I don’t know if it is a weird and creepy heritage of communism or is for any another reason. We are simply not so open-minded as we could be. I want to change this and I hope that there are way more young people like me, trying to open our minds and promote the beauty of being different. I don’t wish to have been born some place else, I just wish for my own place to improve. Life is hard everywhere on the Earth, it is up to us to change it, or at least to try.

Would your 6-year-old-self be happy to learn who you became?

Laura: My 6-years old me wont be definitely happy, it wanted to be an astronaut of course! Flying to the universe and back, at least my fantasy let me go anywhere I wanted to be. My 6-years-self would definitely recommend me to be Batman.

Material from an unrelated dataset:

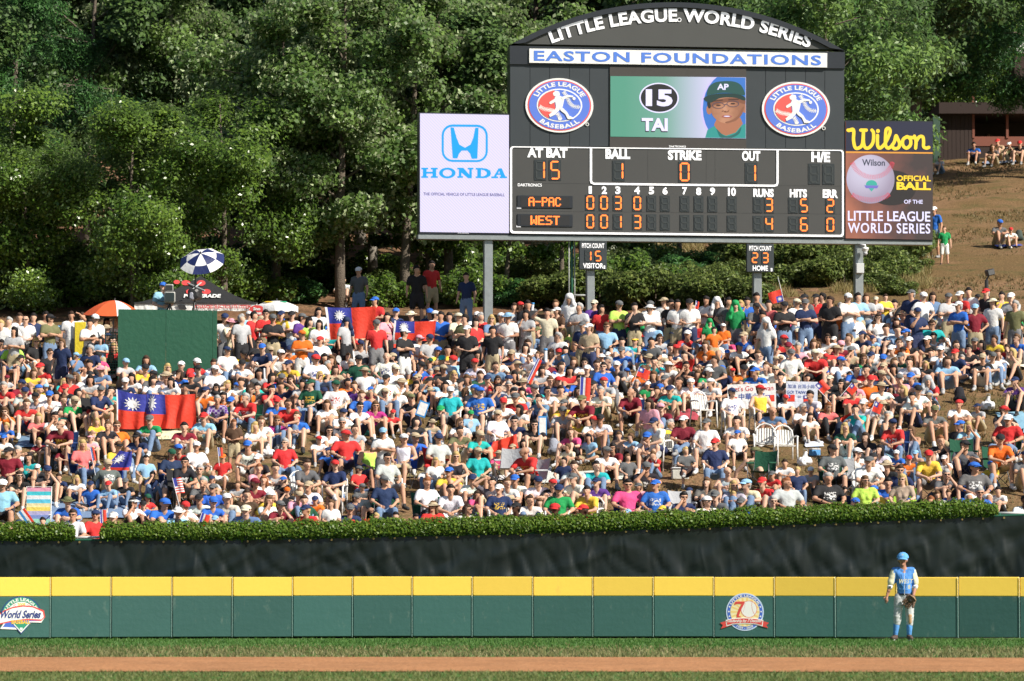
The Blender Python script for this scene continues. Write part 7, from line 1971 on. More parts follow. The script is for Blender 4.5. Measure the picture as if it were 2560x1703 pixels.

As an adult I feel like to be still 6-years old sometimes. And sometimes I feel like that 6-years-old me was way more wise than I am now. Becoming an adult made me feel a little like I’ve stopped to understand the world, so I try to keep my inner child alive. Maybe it’s a way to avoid becoming crazy.

My inner child keeps me stay warm-hearted, kind, open-minded. I’m trying to find the best in people, hope for better days, create new stuff and have a little bit of fun in my life — my brain shouldn’t be the only chief of my personality, even if I’m a very rational and pessimistic person.

What would you advise to your 18-years-old self?

Laura: I would recommend to my 18-years-old self not to be so pessimistic during my teens and early twenties. I know I was super-sarcastic and unhappy 24-7. We live just once, so let’s not waste our life energy on negativity. It took me a lot of time to realize that happiness comes only from your very own.